Though Foster keeps his wife in surprising style for a poor tunesmith, Andrea Leeds plays Mrs. Stephen Foster with a suitably pained expression which becomes quite anguished when she suddenly ups and leaves him. It turns out that those two or three decorous benders audiences have seen the composer on were cinemevidences of alcoholism.

In sad company with The Great Waltz, The Unfinished Symphony, Swanee River proves again that, while great composers' music may be entertaining in pictures, their lives seldom are.

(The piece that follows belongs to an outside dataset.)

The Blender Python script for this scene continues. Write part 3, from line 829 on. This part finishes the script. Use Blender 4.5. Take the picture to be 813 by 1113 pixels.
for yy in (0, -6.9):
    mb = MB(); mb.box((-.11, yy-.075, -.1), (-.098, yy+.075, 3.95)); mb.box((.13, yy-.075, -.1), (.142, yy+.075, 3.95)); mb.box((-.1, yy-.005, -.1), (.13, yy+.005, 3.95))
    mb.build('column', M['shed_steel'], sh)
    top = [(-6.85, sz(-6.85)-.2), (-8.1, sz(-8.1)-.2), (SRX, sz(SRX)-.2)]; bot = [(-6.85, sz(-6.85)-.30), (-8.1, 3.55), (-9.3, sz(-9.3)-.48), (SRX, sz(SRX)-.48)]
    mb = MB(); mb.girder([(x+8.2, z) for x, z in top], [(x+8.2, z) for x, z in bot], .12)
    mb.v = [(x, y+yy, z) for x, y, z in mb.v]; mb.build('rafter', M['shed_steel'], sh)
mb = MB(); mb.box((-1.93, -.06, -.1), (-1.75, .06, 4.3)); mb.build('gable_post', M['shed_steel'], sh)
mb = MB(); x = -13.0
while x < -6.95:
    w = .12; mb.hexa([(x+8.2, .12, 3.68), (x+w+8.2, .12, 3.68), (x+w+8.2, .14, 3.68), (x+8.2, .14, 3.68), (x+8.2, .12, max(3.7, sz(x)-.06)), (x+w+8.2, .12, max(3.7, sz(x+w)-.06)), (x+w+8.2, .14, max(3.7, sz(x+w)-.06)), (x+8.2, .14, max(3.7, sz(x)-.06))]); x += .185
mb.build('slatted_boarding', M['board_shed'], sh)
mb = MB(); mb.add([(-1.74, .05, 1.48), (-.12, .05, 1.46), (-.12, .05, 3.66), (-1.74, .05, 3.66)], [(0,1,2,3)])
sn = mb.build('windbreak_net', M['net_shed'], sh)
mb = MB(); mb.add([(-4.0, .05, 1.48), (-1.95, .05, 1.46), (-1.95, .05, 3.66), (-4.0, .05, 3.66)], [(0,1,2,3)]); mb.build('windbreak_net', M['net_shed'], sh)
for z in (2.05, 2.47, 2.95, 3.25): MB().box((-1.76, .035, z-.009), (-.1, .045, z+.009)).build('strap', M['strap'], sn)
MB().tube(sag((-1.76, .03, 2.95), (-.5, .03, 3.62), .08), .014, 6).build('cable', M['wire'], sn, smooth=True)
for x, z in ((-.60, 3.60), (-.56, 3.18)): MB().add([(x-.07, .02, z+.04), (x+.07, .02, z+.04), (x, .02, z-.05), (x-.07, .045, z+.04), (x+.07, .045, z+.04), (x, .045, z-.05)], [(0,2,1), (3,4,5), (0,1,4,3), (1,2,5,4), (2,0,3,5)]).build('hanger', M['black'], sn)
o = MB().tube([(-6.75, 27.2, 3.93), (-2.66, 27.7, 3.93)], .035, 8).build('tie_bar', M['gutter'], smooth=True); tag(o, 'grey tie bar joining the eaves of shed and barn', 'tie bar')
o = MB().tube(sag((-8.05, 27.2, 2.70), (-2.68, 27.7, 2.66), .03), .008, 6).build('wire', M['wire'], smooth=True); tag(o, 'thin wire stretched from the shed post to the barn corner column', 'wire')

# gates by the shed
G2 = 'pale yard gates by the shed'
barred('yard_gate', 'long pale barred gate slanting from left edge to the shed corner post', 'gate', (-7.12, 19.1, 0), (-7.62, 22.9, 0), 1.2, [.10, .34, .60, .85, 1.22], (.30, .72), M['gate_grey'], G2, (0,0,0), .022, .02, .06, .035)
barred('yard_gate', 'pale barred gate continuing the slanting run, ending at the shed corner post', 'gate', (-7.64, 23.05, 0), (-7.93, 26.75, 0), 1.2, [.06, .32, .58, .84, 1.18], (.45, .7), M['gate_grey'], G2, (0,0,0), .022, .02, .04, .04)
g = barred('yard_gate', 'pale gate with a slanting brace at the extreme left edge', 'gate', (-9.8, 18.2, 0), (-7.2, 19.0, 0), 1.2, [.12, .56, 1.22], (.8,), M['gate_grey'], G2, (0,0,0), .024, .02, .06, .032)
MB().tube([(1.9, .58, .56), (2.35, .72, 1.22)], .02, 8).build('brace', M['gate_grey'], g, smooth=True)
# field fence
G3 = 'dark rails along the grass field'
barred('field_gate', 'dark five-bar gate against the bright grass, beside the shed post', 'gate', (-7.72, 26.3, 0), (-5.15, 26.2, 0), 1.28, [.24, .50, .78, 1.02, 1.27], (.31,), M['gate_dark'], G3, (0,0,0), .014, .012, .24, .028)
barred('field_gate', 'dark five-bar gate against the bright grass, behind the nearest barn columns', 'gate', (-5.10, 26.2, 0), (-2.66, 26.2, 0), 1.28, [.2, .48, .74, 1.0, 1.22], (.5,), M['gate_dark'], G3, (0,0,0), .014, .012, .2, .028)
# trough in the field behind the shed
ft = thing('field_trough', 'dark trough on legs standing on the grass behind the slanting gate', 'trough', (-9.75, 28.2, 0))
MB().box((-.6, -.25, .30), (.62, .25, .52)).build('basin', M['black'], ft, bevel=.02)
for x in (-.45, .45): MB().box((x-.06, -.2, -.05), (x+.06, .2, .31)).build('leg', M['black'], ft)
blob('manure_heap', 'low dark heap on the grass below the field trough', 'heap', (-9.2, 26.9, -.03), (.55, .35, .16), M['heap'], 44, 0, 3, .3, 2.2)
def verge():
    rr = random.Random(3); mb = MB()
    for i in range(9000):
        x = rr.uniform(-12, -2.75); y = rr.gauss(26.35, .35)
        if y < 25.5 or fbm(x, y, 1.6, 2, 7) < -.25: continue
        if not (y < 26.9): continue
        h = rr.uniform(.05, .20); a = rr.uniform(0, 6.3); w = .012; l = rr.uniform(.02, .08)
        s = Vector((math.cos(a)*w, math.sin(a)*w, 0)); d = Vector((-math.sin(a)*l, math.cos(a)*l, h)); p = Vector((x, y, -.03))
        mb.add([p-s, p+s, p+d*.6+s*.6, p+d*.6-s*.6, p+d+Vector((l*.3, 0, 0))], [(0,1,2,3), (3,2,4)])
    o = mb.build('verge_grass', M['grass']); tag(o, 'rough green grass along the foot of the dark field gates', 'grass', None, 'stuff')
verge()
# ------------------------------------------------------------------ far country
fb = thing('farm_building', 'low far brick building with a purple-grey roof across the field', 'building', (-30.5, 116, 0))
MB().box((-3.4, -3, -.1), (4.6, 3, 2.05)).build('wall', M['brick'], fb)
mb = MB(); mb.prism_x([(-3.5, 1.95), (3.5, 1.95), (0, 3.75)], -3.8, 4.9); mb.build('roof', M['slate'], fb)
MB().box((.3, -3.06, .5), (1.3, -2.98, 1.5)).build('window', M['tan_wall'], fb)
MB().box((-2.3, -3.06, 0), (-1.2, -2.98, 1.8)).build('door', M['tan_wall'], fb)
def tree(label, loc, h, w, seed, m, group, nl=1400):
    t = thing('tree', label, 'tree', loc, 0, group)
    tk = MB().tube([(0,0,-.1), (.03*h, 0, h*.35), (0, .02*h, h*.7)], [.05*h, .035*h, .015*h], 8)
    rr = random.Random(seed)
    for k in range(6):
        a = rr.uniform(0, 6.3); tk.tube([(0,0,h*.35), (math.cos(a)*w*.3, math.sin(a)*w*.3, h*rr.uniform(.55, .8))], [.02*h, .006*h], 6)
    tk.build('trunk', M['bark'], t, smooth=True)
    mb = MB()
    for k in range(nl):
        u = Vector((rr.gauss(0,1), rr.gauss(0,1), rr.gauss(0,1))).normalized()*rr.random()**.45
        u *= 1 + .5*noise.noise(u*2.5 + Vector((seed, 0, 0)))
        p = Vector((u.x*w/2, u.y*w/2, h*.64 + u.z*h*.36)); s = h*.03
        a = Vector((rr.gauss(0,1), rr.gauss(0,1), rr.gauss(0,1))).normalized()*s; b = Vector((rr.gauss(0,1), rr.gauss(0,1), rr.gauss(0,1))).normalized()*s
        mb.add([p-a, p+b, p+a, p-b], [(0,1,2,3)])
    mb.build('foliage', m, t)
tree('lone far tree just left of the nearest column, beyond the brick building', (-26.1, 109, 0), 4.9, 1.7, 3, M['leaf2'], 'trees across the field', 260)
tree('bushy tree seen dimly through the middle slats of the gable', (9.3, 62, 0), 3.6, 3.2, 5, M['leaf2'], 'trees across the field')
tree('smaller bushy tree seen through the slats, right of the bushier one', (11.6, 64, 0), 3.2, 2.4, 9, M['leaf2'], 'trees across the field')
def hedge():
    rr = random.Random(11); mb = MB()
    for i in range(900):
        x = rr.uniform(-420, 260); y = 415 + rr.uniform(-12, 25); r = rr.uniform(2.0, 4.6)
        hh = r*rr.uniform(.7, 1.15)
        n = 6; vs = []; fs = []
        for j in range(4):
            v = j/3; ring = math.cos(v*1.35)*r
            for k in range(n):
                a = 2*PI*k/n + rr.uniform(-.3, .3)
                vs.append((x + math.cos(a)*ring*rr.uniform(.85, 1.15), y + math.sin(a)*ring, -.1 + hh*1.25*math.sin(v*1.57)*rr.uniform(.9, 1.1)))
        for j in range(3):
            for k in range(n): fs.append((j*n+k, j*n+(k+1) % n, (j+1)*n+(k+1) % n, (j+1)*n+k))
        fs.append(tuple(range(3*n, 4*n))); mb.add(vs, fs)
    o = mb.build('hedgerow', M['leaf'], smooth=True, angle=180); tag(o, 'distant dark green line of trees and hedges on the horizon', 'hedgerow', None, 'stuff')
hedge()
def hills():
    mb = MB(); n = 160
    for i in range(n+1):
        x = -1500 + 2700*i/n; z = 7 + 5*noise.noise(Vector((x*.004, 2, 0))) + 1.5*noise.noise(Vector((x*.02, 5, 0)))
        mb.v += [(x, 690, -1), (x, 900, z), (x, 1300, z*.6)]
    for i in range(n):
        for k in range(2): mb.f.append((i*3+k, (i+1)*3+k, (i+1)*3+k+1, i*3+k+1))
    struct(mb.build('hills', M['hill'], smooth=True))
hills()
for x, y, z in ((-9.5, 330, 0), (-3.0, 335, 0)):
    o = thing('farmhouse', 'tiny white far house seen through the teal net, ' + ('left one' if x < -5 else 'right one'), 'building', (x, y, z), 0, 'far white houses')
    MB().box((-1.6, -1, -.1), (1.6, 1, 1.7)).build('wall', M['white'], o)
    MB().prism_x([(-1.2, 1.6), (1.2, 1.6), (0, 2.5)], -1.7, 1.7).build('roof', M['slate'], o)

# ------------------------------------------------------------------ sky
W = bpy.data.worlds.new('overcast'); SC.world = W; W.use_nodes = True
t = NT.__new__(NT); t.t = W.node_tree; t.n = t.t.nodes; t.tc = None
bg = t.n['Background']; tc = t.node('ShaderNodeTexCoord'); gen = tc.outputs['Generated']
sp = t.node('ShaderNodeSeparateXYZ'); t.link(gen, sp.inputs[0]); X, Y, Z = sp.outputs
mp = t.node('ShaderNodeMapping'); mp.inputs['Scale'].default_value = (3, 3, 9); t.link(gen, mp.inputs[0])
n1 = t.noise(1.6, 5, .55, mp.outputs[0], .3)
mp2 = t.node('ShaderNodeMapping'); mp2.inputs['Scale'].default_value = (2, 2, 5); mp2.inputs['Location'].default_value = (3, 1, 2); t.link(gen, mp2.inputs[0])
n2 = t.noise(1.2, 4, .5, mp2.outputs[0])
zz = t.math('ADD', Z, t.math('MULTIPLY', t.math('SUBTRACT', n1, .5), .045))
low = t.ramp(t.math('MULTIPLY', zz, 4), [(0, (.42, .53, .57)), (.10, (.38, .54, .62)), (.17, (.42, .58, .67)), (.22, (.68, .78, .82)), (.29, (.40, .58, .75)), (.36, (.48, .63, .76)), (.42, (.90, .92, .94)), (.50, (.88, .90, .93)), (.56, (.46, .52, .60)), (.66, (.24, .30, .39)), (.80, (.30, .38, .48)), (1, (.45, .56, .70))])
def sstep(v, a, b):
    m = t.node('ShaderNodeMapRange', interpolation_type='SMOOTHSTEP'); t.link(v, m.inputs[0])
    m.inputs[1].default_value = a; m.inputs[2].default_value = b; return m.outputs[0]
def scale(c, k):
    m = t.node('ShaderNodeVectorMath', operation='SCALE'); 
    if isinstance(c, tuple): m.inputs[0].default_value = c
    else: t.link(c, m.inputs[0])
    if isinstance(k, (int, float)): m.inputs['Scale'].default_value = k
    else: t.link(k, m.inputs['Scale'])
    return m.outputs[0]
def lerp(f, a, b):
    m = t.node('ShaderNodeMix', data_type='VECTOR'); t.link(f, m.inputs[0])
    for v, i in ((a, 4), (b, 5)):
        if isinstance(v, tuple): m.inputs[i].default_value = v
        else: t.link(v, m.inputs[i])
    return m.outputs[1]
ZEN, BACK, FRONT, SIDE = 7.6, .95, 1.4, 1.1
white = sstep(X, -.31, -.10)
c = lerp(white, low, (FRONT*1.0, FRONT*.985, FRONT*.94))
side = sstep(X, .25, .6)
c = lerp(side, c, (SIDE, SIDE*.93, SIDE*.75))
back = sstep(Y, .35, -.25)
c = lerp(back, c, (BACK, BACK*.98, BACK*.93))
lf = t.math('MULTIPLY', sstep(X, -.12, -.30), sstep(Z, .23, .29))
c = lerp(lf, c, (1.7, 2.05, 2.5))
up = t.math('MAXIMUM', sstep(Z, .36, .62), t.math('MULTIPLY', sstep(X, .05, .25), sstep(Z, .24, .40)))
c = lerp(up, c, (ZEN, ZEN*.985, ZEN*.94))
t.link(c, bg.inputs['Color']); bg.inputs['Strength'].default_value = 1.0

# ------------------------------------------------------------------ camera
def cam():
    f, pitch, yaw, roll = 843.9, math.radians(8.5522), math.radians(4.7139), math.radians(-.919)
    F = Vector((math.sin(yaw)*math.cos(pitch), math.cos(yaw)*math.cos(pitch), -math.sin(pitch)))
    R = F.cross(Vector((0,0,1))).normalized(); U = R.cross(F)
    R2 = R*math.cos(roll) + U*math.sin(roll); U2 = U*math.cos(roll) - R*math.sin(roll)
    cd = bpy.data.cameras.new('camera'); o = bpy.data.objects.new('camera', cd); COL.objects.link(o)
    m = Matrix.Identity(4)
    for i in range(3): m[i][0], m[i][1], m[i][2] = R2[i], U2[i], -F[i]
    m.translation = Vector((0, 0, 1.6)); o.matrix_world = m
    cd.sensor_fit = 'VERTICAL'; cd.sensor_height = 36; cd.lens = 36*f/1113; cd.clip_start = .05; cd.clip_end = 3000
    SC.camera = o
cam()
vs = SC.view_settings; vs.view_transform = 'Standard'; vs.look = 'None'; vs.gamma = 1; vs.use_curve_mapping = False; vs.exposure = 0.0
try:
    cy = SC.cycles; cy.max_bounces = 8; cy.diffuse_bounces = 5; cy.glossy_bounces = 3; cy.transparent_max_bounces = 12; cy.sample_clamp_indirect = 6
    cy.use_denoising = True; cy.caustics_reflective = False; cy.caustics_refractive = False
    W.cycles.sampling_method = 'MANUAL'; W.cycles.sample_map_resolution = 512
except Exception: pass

Katia (Mayer-Burstyn) is a leisurely, Frenchified version of a Cecil B. deMille luxury film, which gives girlishly graceful Danielle Darrieux, in the title role, opportunity to be the intimate of still another European prince. In Mayerling, she was the mistress of Austrian Archduke Rudolf. In Katia she is the morganatic wife of Russian Emperor Alexander II.

John Loder, who has appeared in U. S., British and German films, plays for the first time in a French picture. When British Cinemactor Loder asked his friend, the Duke of Windsor, what he thought of his performance as Emperor Alexander II, ex-King-Emperor Edward VIII said: "Just like one of the boys."

Charlie McCarthy, Detective (Universal). In this often dull, sometimes raucous, rarely amusing whodunit, Charlie McCarthy knows all the answers except what to do next with a talented ventriloquist's dummy in pictures. He sings a song, echoes some reminiscent gags (Sample: "I don't mind suffering, it's just the pain I can't stand"). He is also credited with solving a murder which is really solved by Ventriloquist Edgar Bergen, who is said to be somewhat jealous of Charlie, has a clause in his contract stating that Charlie McCarthy must never be billed above Edgar Bergen.